In a nutshell, under the new law if you are the first inventor to file, you win. The actual date of the invention no longer matters, it is more important to win the race to the U.S. Patent and Trademark Office (USPTO). If you lose the race, you will likely lose the chance to patent the full scope of your invention.

In addition to filing your patent first, as of March 16, 2013 the scope of “prior art” changes to include everything publicly known before the invention. Because the scope of what is considered prior art broadens, there are more disclosures that potentially may prevent you from obtaining patent protection.

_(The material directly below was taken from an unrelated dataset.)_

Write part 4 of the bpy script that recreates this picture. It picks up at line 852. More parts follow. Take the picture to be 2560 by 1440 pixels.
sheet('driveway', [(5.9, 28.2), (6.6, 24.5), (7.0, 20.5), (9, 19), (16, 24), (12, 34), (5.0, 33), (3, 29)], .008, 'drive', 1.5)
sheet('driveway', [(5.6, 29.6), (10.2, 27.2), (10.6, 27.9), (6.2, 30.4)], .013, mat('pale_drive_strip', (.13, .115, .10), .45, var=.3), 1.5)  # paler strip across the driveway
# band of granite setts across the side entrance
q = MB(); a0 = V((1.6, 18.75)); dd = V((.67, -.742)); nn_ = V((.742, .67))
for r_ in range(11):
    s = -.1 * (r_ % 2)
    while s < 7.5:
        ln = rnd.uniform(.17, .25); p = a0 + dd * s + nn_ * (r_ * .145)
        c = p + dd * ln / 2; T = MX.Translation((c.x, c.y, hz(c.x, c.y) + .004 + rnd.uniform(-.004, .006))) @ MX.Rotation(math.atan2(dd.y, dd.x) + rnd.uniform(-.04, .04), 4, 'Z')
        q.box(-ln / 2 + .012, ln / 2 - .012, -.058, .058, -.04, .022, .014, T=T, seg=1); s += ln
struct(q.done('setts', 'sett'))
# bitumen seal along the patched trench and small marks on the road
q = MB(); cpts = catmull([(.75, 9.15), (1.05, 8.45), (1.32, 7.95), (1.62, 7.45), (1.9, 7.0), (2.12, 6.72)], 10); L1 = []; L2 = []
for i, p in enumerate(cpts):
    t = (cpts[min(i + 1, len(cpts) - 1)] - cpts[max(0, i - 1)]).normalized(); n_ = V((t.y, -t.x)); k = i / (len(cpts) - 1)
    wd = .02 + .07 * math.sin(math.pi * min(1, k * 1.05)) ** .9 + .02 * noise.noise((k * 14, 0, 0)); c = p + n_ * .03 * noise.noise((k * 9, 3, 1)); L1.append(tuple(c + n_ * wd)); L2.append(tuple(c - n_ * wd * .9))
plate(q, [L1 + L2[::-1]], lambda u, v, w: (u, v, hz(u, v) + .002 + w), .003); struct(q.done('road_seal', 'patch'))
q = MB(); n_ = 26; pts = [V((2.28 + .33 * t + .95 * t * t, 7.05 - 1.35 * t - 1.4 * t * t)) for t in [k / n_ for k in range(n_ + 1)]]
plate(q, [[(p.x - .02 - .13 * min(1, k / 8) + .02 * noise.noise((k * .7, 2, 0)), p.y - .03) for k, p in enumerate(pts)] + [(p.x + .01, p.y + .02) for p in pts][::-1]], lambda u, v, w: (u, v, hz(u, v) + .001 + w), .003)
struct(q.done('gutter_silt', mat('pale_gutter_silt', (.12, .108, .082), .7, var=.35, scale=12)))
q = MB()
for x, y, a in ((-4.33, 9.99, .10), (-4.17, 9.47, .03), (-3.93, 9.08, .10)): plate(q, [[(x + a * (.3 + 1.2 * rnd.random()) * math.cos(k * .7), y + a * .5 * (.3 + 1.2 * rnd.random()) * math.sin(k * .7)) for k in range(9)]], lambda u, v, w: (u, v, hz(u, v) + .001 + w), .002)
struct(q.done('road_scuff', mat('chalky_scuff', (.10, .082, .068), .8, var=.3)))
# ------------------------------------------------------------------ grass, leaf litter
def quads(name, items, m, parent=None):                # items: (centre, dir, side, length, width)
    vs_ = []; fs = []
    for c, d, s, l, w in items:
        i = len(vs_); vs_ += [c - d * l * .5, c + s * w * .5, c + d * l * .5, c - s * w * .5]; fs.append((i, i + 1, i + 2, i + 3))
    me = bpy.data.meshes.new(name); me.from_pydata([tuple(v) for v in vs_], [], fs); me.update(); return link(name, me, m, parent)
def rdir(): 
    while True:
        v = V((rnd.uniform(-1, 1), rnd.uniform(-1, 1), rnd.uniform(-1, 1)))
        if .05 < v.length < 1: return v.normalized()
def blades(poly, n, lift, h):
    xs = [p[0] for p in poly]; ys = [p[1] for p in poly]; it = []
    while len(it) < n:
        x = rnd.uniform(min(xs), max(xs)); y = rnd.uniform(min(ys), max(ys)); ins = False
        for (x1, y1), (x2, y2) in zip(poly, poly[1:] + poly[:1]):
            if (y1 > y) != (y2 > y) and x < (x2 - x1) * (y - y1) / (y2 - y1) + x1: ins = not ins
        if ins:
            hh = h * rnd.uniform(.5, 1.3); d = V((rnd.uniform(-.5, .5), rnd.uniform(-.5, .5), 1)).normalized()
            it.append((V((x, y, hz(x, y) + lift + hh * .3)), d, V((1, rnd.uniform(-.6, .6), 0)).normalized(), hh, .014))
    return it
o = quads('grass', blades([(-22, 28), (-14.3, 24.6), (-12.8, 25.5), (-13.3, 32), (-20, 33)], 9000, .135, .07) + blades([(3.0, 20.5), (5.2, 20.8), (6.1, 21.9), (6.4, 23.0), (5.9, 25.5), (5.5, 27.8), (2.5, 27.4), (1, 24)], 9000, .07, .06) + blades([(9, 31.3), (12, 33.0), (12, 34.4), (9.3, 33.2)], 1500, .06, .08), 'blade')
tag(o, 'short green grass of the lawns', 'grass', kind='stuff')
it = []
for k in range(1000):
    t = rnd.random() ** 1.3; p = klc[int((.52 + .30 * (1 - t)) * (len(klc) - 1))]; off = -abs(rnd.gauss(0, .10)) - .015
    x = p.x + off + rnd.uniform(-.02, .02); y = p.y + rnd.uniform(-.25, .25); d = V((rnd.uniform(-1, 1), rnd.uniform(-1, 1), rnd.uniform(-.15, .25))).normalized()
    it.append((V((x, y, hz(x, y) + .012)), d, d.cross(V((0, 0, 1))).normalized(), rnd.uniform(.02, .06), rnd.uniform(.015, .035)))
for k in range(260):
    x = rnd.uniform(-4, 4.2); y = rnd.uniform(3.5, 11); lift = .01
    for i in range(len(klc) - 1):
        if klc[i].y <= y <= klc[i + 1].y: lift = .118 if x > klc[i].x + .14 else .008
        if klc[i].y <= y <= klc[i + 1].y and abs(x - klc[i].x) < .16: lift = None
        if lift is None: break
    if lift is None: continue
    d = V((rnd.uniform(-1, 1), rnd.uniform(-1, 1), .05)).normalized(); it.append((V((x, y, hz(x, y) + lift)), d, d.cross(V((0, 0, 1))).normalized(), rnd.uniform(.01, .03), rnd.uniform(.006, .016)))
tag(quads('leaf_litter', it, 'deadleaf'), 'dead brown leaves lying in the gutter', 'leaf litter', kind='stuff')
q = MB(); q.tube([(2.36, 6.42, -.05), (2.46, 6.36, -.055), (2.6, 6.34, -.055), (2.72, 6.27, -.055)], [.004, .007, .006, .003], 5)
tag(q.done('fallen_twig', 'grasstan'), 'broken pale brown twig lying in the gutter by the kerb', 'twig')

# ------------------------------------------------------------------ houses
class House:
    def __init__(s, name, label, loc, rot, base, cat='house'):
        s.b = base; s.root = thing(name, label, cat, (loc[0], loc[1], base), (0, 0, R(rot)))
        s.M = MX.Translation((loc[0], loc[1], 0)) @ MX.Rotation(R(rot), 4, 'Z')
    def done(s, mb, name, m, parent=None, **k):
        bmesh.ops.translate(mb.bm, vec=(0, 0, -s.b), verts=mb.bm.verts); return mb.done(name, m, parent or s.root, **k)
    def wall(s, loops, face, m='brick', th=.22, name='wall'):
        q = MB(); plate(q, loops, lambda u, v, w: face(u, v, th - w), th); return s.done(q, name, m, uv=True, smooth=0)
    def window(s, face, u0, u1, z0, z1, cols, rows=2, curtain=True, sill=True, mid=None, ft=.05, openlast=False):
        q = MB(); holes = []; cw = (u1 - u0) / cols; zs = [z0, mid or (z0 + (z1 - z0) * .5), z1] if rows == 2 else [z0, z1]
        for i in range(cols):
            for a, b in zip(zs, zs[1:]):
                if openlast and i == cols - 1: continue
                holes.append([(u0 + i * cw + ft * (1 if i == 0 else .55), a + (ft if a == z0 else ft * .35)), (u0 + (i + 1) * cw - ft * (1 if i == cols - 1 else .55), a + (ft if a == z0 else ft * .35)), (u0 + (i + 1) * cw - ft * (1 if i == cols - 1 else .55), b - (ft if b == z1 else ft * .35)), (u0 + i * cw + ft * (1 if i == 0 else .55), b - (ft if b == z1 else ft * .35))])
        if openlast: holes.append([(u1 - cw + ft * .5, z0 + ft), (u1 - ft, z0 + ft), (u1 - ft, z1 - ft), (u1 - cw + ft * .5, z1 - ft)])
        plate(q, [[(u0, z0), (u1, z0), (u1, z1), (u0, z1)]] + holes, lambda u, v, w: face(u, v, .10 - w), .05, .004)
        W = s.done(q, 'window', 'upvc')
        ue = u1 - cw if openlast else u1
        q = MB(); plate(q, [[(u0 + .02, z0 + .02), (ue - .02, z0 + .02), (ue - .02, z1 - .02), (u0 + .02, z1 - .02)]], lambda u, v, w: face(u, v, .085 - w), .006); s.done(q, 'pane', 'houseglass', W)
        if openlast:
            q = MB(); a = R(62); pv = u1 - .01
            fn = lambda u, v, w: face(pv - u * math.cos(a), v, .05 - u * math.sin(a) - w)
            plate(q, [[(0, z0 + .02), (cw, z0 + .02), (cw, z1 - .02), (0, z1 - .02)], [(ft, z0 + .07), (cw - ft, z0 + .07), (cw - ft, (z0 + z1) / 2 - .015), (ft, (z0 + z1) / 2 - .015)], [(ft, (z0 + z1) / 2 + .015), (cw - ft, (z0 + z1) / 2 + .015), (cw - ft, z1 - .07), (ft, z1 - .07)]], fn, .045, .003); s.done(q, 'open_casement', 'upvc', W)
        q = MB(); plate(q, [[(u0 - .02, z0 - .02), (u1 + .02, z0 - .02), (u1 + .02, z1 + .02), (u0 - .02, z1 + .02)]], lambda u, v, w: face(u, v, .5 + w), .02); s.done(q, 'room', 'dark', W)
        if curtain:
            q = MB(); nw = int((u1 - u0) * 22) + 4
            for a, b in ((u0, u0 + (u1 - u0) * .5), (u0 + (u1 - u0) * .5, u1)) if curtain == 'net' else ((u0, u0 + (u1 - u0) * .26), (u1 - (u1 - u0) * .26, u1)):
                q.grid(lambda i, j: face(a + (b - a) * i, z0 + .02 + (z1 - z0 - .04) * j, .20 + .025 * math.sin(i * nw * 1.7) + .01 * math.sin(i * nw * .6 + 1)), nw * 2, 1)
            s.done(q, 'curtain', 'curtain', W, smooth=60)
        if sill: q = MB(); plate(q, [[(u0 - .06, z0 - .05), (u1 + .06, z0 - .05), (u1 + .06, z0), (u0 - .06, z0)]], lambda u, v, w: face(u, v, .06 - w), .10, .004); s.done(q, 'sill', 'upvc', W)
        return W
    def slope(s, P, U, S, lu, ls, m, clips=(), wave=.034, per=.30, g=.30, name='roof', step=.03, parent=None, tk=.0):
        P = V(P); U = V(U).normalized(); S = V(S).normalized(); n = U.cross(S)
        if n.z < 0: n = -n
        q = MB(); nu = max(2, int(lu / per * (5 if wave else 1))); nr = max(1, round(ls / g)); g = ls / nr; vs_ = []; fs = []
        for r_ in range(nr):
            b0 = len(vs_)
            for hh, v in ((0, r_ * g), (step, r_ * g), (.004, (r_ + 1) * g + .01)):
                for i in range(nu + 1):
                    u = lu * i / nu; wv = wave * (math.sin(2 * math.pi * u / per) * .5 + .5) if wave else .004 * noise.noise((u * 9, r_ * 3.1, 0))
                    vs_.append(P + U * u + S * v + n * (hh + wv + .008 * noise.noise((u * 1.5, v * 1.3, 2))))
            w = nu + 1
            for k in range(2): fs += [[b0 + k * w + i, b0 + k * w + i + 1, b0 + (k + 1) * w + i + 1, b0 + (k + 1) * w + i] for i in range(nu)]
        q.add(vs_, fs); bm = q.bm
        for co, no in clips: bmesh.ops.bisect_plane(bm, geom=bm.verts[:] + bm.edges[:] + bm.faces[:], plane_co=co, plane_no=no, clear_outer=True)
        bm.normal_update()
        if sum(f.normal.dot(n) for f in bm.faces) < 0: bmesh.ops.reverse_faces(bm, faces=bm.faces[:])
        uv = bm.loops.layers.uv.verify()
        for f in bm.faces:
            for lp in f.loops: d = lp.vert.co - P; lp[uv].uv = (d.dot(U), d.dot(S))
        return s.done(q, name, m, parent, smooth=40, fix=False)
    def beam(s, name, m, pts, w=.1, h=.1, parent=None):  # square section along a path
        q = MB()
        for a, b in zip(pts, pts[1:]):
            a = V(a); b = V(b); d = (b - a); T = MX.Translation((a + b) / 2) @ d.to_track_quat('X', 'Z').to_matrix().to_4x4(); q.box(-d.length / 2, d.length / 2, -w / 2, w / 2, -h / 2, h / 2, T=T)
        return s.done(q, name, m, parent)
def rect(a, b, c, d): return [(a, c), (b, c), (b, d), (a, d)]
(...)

What law applies to my application?

How do you determine which law (old or new) applies to your application? If you file your application before March 16, 2013, the old law applies. If you file your application on or after March 16, the old law applies only if all claims in the application have an effective filing date before March 16, 2013 (such as an application claiming priority to another application filed prior to March 16.)

However, if an application filed on or after March 16 includes, or is later amended to include, even one claim that is not supported by the application as filed before March 16, 2013, the whole application will come under the new law.

Finally, the new law applies to applications filed on or after March 16, 2013 that do not claim priority to an application filed before March 16.

What can be prior art?

One major difference under the new law is an expanded definition of what can serve as prior art against your invention. Under the new law, prior art includes any information that has been disclosed to the public about an invention before the filing date of the patent application (such as published articles, conference presentations, etc.). Under the old law, most prior art disclosure was limited to activity in the U.S. However, the new definition of prior art includes worldwide information “otherwise available to the public.” Basically, any public disclosure, anywhere in the world, can be prior art.

No doubt the scope of what is prior art will be clarified by future lawsuits, but it potentially could include disclosures such as conversations in a foreign language at a conference outside the U.S. Furthermore, any U.S. patent application will become prior art as of its earliest filing date, regardless of where or in what language the earliest application was filed. Thus, you not only will need to win the race to the USPTO, but you most likely also will need to win the race to any patent office.

Research collaborations and prior art

Under the new law, certain disclosures based on a collaboration under a joint research agreement are no longer available as prior art. Previously, minimizing prior art issues meant collaborating companies needed a written agreement in place before making an invention. Now, such collaboration agreements can be put in place after making an invention but prior to the filing of a patent application for that invention.

Grace periods for public disclosures

Under the new law, limited exceptions are provided for certain disclosures occurring one year or less before the filing date of a patent application. For example, a disclosure by the inventor, or by another who obtained the subject matter from the inventor, will not be prior art. Nor will disclosures occurring after a public disclosure by the inventor of the exact same subject matter (or by another who obtained the subject matter from the inventor) be considered prior art. However, this prior art exception may be a narrow exception that should not be relied on. For instance, only the exact disclosure may be exempt from being available as prior art, thereby limiting the scope that can be pursued in a subsequent patent application. Therefore, it becomes even more important to file a patent application before any public disclosure.

Trade secret or patent?

The balance between keeping the underlying technology of a commercial process/product as a trade secret or obtaining patent protection will shift under the new law. Under the old law, it was risky to keep inventions as trade secrets because one business could potentially patent what another business had been doing in secret for years. Under the new law, the company with a trade secret on a process/product used or manufactured in the U.S. can rely on an expanded prior-use defense if later sued for patent infringement, provided it used the trade secret in commerce for more than one year.

Conclusion

The important features of the new law are evident. In light of this changing landscape, businesses, other organizations, and inventors should begin anticipating what these changes could mean for them and developing a proactive strategy that protects their valuable IP.

The time to act is now. If you want the current law to apply to your patent applications on new inventions, you must be ready to file before March 16, 2013.